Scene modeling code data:

* Start *

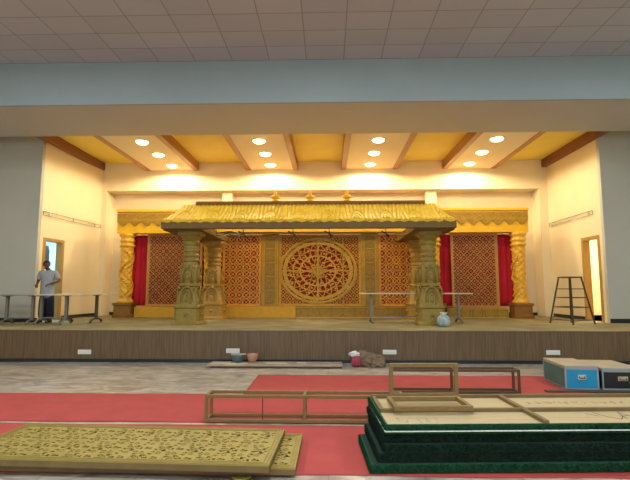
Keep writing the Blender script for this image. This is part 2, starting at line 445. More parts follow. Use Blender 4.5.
fascia('bright yellow fascia behind the canopy eave across the centre backdrop', -3.6, 3.2, 0, 0)
fascia('bright yellow fascia with scalloped valance over the right backdrop wing', 3.22, 6.18, 0, 1)

# lattices
def jali_wing(u, v, W, Hh):
    x, z = u*W, v*Hh; p = .205
    if x < .09 or x > W-.09 or z < .06 or z > Hh-.06: return True
    a = ((x+z) / p) % 1; c = ((x-z) / p) % 1
    da, dc = min(a, 1-a), min(c, 1-c)
    if da < .075 or dc < .075: return True
    return math.hypot(a-.5, c-.5) < .17
def jali_ring(u, v, W, Hh):
    x, z = u*W, v*Hh; p = .22
    if x < .06 or x > W-.06 or z < .05 or z > Hh-.05: return True
    fx, fz = (x/p) % 1-.5, (z/p) % 1-.5
    r = math.hypot(fx, fz)
    gx, gz = ((x/p)+.5) % 1-.5, ((z/p)+.5) % 1-.5; r2 = math.hypot(gx, gz)
    if .40 < r < .52 or r < .13 or r2 < .10: return True
    return (abs(abs(fx)-abs(fz)) < .05 and r < .42)
def screen(name, label, x0, x1, z0, z1, fn, lm, bmat, frame=.05, cell=.0165):
    t = thing(name, label, 'screen panel', ((x0+x1)/2, YB, z0)); W = x1-x0; Hh = z1-z0
    bxobj('cloth_backing', (-W/2, W/2, .05, .07, 0, Hh), bmat, t)
    b_ = B(); mask_grid(b_, -W/2, W/2, 0, Hh, int(W/cell), int(Hh/cell), lambda u, v: fn(u, v, W, Hh), 0, .022); obj('lattice', b_, lm, t, fix=True)
    b_ = B()
    box(b_, -W/2, -W/2+frame, -.02, .05, 0, Hh); box(b_, W/2-frame, W/2, -.02, .05, 0, Hh)
    box(b_, -W/2+frame, W/2-frame, -.02, .05, 0, frame); box(b_, -W/2+frame, W/2-frame, -.02, .05, Hh-frame, Hh)
    obj('frame', b_, lm, t, bevel=.006)
    return t
screen('lattice_screen', 'dull gold lattice on maroon cloth in the left backdrop wing', -5.78, -4.0, 1.03, 3.32, jali_wing, 'lattice_brown', 'backing_maroon')
screen('lattice_screen', 'dull gold lattice on maroon cloth in the right backdrop wing', 3.86, 5.32, 1.0, 3.32, jali_wing, 'lattice_brown', 'backing_maroon')
screen('lattice_screen', 'copper gold ring lattice on red, left of the large round medallion', -3.35, -2.12, 1.05, 3.3, jali_ring, 'lattice_orange', 'backing_red', .03)
screen('lattice_screen', 'copper gold ring lattice on red, right of the large round medallion', 1.6, 2.95, 1.05, 3.3, jali_ring, 'lattice_orange', 'backing_red', .03)

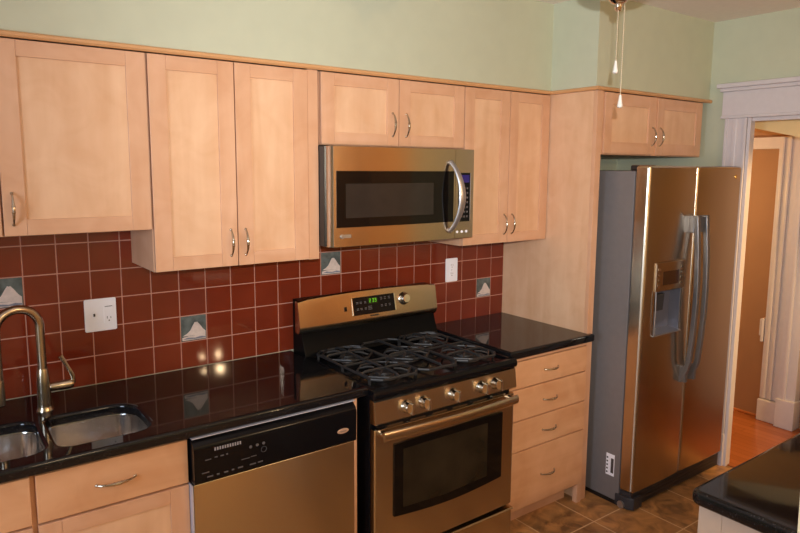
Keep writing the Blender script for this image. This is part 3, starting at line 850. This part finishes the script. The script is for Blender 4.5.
for (x, z) in ((1.590, 1.262), (1.590, 1.235), (1.590, 1.206), (1.59, 1.18), (1.795, 1.262), (1.795, 1.235), (1.795, 1.206), (1.795, 1.18)): MB().lathe([(.009, 0), (.008, .0015)], (x, -.8725, z), (0, -1, 0), 12).build('button', M_nickel, dp)
m = MB(); m.tube([(1.572, -.874, 1.152), (1.572, -.876, 1.06), (1.576, -.872, .925)], .003, 8); m.build('dispenser_edge', M_handle, dl)
def fhandle(x, parent):
    """deep bar: square-cut top standing off the door, lower end curving back to it"""
    out, inn = [], []
    for k in range(25):
        t = k/24; z = 1.525-t*.895
        pr = .050+.024*math.sin(PI*min(1, t*1.05)) - (.040*((t-.86)/.14)**2 if t > .86 else 0)
        y = -.862-pr
        out.append((y, z)); inn.append((y+.026, z))
    m = MB(); m.prism(out+inn[::-1], x-.013, x+.013, 'x', 0, .005, 3)
    h = m.build('handle', M_fhandle, parent)
    for a, b, d in ((1.435, 1.522, .030), (.634, .720, .036)):
        MB().box(x-.011, x+.011, -.862-d, -.858, a, b, 0, .003).build('handle_mount', M_fhandle, h)
    return h
fhandle(1.862, dl); fhandle(1.949, dr)
m = MB(); m.lathe([(.013, 0), (.012, .002), (0, .003)], (2.300, -.8625, 1.722), (0, -1, 0), 18); m.build('logo_badge', M_gold, dr)
# base grille and corner cap
m = MB()
m.box(F0+.015, F1-.004, -.845, -.778, .012, .092, 0, .004)
for k in range(3): m.box(F0+.05, F1-.03, -.8475, -.843, .025+k*.02, .034+k*.02, 1)
m.build('base_grille', [M_dkgrey, M_blackp], c)
m = MB(); m.prism([(F0+.0, -.76), (F0+.0, -.835), (F0+.02, -.862), (F0+.09, -.862), (F0+.09, -.76)], .004, .070, 'z', 0, .006); m.build('hinge_cover', M_dkgrey, c)
m = MB(); m.lathe([(.02, 0), (.02, .02)], (F0+.012, -.80, .022), (-1, 0, 0), 18); m.build('roller', M_handle, c)
m = MB(); m.box(F0+.015, F0+.09, -.842, -.74, 1.752, 1.781, 0, .008); m.build('hinge_cover', M_blackp, c)
m = MB(); m.box(F1-.09, F1-.015, -.842, -.74, 1.752, 1.781, 0, .008); m.build('hinge_cover', M_blackp, c)
# sticker on its side
m = MB(); xs = F0+.004
m.box(xs-.0012, xs+.001, -.745, -.694, .150, .268, 0)
for k in range(5): m.box(xs-.0018, xs-.001, -.706, -.697, .160+k*.020, .169+k*.020, 1)
m.box(xs-.0018, xs-.001, -.741, -.724, .166, .246, 2)
m.build('sticker', [M_white, M_printk, M_slot], c)

# ------------------------------------------------------------------ outlets
GO = 'white outlet plates on the backsplash'
def slots(par, x, z, y):
    for dx, h in ((-.0065, .009), (.0065, .007)): MB().box(x+dx-.0011, x+dx+.0011, y-.0006, y+.001, z+.001, z+.001+h, 0).build('slot', M_slot, par)
    MB().lathe([(.0026, 0), (.0026, .0006)], (x, y, z-.007), (0, -1, 0), 10).build('ground_hole', M_slot, par)
c = thing('outlet_plate', 'white double wall plate above the worktop beside the faucet', 'outlet', (-.8235, -.009, 1.19), GO)
m = MB(); m.prism(rrect(-.881, -.766, 1.122, 1.250, (.006,)*4, 4), -.0088, -.0135, 'y', 0, .0018); m.build('plate', M_white, c)
m = MB(); m.prism(rrect(-.812, -.777, 1.152, 1.220, (.002,)*4, 3), -.0130, -.0155, 'y', 0, .0008); rcp = m.build('receptacle', M_white, c)
slots(rcp, -.7945, 1.168, -.0155); MB().box(-.808, -.781, -.016, -.0148, 1.216, 1.2185, 0).build('test_button', M_slot, rcp)
MB().lathe([(.003, 0), (.002, .0015)], (-.782, -.0155, 1.214), (0, -1, 0), 10).build('pilot_light', M_white, rcp)
m = MB(); m.box(-.853, -.841, -.0142, -.013, 1.178, 1.203, 0, .001); sw0 = m.build('switch', M_white, c)
m = MB(); m.box(-.850, -.844, -.0200, -.0135, 1.182, 1.193, 0, .001); m.build('toggle', M_slot, sw0)
c = thing('outlet_plate', 'white single outlet plate on the tiles right of the range', 'outlet', (.967, -.009, 1.205), GO)
m = MB(); m.prism(rrect(.925, 1.010, 1.140, 1.270, (.006,)*4, 4), -.0088, -.0135, 'y', 0, .0018); m.build('plate', M_white, c)
for z in (1.228, 1.182):
    m = MB(); m.prism(rrect(.951, .984, z-.016, z+.016, (.010,)*4, 5), -.0130, -.0155, 'y', 0, .0008); rcp = m.build('receptacle', M_white, c)
    slots(rcp, .9675, z, -.0155)
MB().lathe([(.003, 0), (.002, .001)], (.9675, -.0133, 1.205), (0, -1, 0), 10).build('screw', M_slot, c)

# ------------------------------------------------------------------ peninsula cabinet
c = thing('base_cabinet', 'cream painted base cabinet under the right foreground worktop', 'cabinet', (1.3, -2.15, 0))
MB().box(.292, 2.38, -2.47, -1.867, .10, .872, 0).build('carcass', M_cream, c)
MB().box(.35, 2.38, -2.42, -1.94, 0, .10, 0).build('toe_kick', M_cream, c)
m = MB()
m.box(.264, .292, -1.915, -1.852, .10, .872, 0, .002); m.box(.264, .292, -2.47, -2.41, .10, .872, 0, .002)
m.box(.264, .292, -2.41, -1.915, .80, .872, 0, .002); m.box(.264, .292, -2.41, -1.915, .10, .17, 0, .002); m.box(.276, .2925, -2.42, -1.91, .16, .81, 0)
m.build('end_panel', M_cream, c)
for k in range(4):
    x0 = .30+k*.515
    m = MB(); x1 = x0+.505
    m.box(x0, x0+.06, -1.867, -1.848, .115, .862, 0, .002); m.box(x1-.06, x1, -1.867, -1.848, .115, .862, 0, .002)
    m.box(x0+.06, x1-.06, -1.867, -1.848, .80, .862, 0, .002); m.box(x0+.06, x1-.06, -1.867, -1.848, .115, .18, 0, .002); m.box(x0+.05, x1-.05, -1.867, -1.857, .17, .81, 0)
    m.build('door', M_cream, c)
m = MB(); m.prism([(.225+.012, -2.104), (.511, -1.999), (.62, -2.27), (.345, -2.375)], .9150, .9162, 'z')
tag(m.build('paper_sheet', M_paper), 'corner of a white paper sheet at the right picture edge on the black worktop', 'paper')

# ------------------------------------------------------------------ ceiling fan
fxx, fyy = .452, -1.385
c = thing('ceiling_fan', 'ceiling fan with wooden blades, its nickel hub and pull chains showing', 'fan', (fxx, fyy, 2.258))
MB().lathe([(0, 0), (.009, .003), (.014, .012), (.012, .022), (.022, .026), (.03, .034), (.03, .045)], (fxx, fyy, 2.250), (0, 0, 1), 28).build('switch_housing', M_chrome, c)
MB().lathe([(.03, 0), (.085, .012), (.112, .03), (.118, .06), (.118, .13), (.10, .16), (.06, .17), (.065, .314)], (fxx, fyy, 2.290), (0, 0, 1), 32).build('motor', M_nickel, c)
for k in range(5):
    a = math.radians(11+72*k)
    u = Vector((math.cos(a), math.sin(a), 0)); w = Vector((-u.y, u.x, 0))
    m = MB(); bm = m.bm; O = Vector((fxx, fyy, 2.455))
    prof = [(.17, .05), (.25, .062), (.45, .070), (.60, .070), (.645, .055), (.655, .0)]
    up_ = [O+u*r+w*h+Vector((0, 0, h*.2)) for r, h in prof]; dn_ = [O+u*r-w*h-Vector((0, 0, h*.2)) for r, h in prof[:-1]][::-1]
    loop = up_+dn_
    A = [bm.verts.new(p) for p in loop]; B = [bm.verts.new(p+Vector((0, 0, .006))) for p in loop]
    bm.faces.new(A); bm.faces.new(B[::-1]); n = len(A)
    for i in range(n): bm.faces.new((A[i], A[(i+1) % n], B[(i+1) % n], B[i]))
    bl = m.build('blade', M_blade, c)
    m = MB(); m.tube([O+u*.09+Vector((0, 0, .01)), O+u*.14+Vector((0, 0, -.006)), O+u*.22+Vector((0, 0, -.006))], [.012, .012, .02], 10, flat=((0, 0, 1), .35)); m.build('blade_bracket', M_nickel, bl)
def chain(x, y, z0, z1, nm):
    m = MB()
    n = int((z0-z1-.035)/.006)
    m.tube([(x, y, z0), (x, y, z1+.03)], .0012, 6)
    for k in range(n): m.lathe([(0, -.0022), (.0021, 0), (0, .0022)], (x, y, z0-.003-k*.006), (0, 0, 1), 6)
    ch = m.build('pull_chain', plain('pull_chain_metal', srgb(225, 215, 190), .25, .7, 0), c)
    MB().lathe([(.003, .040), (.0045, .034), (.005, .026), (.0085, .008), (.0085, .003), (.005, 0)], (x, y, z1), (0, 0, 1), 14).build('pull', plain('clear_white_pull', srgb(205, 200, 190), .15, 0, 0), ch)
chain(fxx-.004, fyy-.003, 2.27, 2.060, 'a'); chain(fxx+.004, fyy-.020, 2.27, 1.953, 'b')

* End *

Transcribe the opening line of the listing above, please, and every line after it through the line with "fascia('bright yellow fascia with", word for word, without pictures.

### COMPLETE RESPONSE
Keep writing the Blender script for this image. This is part 2, starting at line 445. More parts follow. Use Blender 4.5.
fascia('bright yellow fascia behind the canopy eave across the centre backdrop', -3.6, 3.2, 0, 0)
fascia('bright yellow fascia with scalloped valance over the right backdrop wing', 3.22, 6.18, 0, 1)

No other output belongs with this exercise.